Posted on August 5, 2010 at 3:36 pm

Kim Novak was one of the sultriest stars of the 1950’s. She is probably best remembered for her role in the Alfred Hitchcock film Vertigo as the mysterious women (or is it woman?) who drove Jimmy Stewart crazy. He plays a detective who is hired to protect the wife of a wealthy man but is unable to prevent her from committing suicide when she climbs up to the top of a tower because of his fear of heights. Then, when he meets another woman who resembles her, he becomes obsessed with making her over to look exactly like the woman who died. “All right, All right!” she says. “If I let you change me, will you love me then?” It was selected as the second greatest film of all time in 2002 by the prestigious film journal “Sight and Sound.” (First was “Citizen Kane.”)

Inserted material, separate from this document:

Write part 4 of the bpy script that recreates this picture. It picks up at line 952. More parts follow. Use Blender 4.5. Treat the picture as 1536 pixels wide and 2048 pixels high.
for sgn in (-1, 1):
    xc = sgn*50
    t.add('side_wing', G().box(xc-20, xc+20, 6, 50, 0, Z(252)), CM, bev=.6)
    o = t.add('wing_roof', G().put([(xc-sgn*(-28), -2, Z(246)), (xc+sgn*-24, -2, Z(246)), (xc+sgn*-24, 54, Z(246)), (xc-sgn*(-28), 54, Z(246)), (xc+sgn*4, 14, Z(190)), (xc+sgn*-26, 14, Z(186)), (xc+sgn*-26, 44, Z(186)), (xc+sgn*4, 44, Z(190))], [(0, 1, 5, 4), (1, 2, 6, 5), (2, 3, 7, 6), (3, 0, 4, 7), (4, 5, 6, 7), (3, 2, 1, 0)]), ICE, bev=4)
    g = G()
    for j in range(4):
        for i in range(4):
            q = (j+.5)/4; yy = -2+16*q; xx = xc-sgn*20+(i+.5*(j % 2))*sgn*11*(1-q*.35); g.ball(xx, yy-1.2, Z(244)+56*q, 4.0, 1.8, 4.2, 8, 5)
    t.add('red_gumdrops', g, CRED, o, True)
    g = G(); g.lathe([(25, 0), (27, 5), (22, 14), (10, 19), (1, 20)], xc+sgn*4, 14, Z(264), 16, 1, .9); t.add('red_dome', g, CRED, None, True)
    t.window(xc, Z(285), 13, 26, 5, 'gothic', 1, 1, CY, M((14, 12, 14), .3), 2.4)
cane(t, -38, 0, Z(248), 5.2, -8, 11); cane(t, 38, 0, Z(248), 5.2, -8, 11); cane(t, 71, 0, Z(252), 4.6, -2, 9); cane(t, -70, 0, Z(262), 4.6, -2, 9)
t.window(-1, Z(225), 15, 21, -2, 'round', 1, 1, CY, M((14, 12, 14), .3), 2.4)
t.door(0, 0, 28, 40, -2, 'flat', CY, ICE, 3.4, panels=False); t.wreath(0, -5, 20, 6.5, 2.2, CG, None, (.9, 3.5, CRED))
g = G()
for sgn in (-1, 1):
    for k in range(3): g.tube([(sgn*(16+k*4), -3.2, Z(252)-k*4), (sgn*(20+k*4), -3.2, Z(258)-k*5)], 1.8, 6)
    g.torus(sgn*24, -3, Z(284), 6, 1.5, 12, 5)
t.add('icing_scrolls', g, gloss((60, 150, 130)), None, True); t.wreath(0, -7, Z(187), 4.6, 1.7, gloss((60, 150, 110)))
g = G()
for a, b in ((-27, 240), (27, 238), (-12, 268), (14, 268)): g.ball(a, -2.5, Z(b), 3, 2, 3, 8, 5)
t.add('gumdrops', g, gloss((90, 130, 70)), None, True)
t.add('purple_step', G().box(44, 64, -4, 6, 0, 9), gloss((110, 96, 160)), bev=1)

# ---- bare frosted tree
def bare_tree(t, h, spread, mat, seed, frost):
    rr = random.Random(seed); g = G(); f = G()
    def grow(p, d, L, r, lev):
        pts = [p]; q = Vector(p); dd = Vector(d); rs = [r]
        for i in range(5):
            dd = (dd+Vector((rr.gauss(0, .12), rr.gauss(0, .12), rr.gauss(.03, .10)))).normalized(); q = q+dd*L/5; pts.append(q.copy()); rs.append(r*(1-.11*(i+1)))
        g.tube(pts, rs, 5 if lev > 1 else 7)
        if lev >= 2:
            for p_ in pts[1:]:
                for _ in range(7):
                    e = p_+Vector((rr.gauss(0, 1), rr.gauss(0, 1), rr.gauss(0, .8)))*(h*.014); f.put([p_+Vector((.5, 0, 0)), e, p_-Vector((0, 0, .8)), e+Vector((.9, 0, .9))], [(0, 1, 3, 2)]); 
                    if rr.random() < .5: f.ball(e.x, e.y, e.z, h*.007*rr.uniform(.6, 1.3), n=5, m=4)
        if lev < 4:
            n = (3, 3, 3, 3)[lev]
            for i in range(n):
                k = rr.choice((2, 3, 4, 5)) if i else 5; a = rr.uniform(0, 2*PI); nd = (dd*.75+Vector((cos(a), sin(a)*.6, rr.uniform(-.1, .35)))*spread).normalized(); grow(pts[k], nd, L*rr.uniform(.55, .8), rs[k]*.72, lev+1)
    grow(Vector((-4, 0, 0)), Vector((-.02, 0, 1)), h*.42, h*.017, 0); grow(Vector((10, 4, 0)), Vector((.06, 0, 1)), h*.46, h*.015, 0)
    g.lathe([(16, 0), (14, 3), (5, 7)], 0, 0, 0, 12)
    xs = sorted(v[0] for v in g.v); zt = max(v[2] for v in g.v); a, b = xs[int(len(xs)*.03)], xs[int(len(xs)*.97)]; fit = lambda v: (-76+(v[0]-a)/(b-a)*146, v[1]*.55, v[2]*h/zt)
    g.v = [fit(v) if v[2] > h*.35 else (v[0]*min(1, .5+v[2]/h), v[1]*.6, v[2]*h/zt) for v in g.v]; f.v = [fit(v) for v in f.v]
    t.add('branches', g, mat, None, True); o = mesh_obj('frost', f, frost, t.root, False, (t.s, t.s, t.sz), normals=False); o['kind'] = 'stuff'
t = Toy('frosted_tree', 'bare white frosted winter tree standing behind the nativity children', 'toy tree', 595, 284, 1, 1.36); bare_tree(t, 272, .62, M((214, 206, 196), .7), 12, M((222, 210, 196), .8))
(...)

Some of Novak’s best other films are now available in the new The Kim Novak Collection box set, including her re-teaming with Stewart in the delightful romantic comedy, “Bell, Book, and Candle,” co-starring Jack Lemmon, Elsa Manchester, and Ernie Kovacs. She plays a witch who enchants a man so that he falls in love with her, only to risk losing her powers by falling for him.

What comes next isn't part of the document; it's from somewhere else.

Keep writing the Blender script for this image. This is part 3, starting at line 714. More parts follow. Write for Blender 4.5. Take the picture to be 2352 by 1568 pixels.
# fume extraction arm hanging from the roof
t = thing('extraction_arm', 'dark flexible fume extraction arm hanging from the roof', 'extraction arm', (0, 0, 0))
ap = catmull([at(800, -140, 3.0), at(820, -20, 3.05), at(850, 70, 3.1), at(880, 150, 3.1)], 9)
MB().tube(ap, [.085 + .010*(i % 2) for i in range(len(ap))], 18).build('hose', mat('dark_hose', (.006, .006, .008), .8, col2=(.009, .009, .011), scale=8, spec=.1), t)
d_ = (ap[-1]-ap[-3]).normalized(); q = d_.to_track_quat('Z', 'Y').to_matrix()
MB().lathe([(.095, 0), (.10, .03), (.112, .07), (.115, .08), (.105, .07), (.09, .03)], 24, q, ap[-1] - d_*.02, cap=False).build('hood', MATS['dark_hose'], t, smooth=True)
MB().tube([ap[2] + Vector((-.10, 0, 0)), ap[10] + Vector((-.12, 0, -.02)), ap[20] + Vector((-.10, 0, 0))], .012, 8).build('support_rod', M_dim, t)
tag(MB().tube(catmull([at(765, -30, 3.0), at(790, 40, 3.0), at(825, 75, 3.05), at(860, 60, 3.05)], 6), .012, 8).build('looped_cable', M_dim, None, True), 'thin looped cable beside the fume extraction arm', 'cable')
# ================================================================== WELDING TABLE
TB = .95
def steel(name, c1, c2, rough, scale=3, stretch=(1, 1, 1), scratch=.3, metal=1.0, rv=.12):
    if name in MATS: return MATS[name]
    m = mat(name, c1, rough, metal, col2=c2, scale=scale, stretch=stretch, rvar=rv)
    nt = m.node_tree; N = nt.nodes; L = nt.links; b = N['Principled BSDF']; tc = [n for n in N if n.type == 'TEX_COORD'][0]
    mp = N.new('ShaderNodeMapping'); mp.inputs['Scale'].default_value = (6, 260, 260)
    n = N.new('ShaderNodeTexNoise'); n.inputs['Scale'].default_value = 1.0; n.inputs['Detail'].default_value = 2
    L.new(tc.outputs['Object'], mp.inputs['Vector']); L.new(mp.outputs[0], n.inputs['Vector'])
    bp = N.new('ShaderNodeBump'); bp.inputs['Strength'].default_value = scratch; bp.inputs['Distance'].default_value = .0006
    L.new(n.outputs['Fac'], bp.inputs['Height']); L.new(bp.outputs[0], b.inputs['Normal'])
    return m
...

She co-stars with Rita Hayworth and Frank Sinatra in the cynical musical “Pal Joey” (with the classic songs, “My Funny Valentine,” “Bewitched, Bothered, and Bewildered,” and “The Lady is a Tramp”). And it has “Picnic,” the story of the prettiest girl in a small town, who has to decide between the safe guy her mother wants her to marry and the drifter who captures her heart. The dance number mingling “Moonglow” and the movie’s theme is one of the most memorable moments on film.

Liz Smith catches up with Novak on the Wowowow website. “Hollywood categorized me as a blonde sex-pot, period. And to go on doing that would have killed me.” She now lives in Oregon with her husband and sounds very contented. I am happy for her, and happy for a whole new generation who will get to enjoy these films.